De morgen van elf december 2002 overleed mijn broer Daniël. Hij was zes jaar jonger dan ik. Een paar dagen voor zijn heengaan schreef ik voor hem een tiental gedichten. Het is het laatste dat hij gelezen heeft. Hoe de woorden hem beroerden heb ik gezien, ik was in zijn kamer. Een uur erna is hij heel bewust heen gegaan.
Nu, de tijd, de heler, is erover uitgespreid, een doorzichtig laken. De dag is er om hem te gedenken. Ik kan er niet aan voorbij.
Ik ook heb nu vochtige ogen als ik ze herlees zoals ze er staan. Ik licht er één gedicht uit, één ervan, al wou ik ze allemaal hernemen.
Ik heb je gebeld deze morgen al wist ik hoe moeilijk voor jou het spreken was.
Ik heb je gebeld omdat ik je stem meedragen wou in de velden, als een warme hand je stem meedragen waar ik ging.
Ik heb je gebeld deze morgen, je stem was maar een rietje, een woord dat kwam, een lage toon omdat geen lucht, geen levenskracht.
Wat moet ik als ik morgen aan je bed zal zien dat woorden niet gesproken hangen blijven, en je gekloven stem een rietje in het suizen van de kamer, tot in mijn ogen.

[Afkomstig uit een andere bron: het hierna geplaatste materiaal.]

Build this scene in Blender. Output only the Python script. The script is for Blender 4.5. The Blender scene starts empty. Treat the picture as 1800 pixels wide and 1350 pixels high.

Wat zeg ik nog, wat uitgesproken nog van vroeger, in de lente toen het hooi hing in onze haren: het grote licht, de vele geuren, en onbezonnen in de hagen vogelnesten, en in de bomen.
En in de herfst, vóór dageraad weinigen het ooit kennen zullen, de wilde geur van paddenstoelen die aan onze handen kleven bleef.
Ook later nog, het sneeuwde, we waren samen in het bos: het stille reuzelen van de vlokken, als van bloesems wist je toen.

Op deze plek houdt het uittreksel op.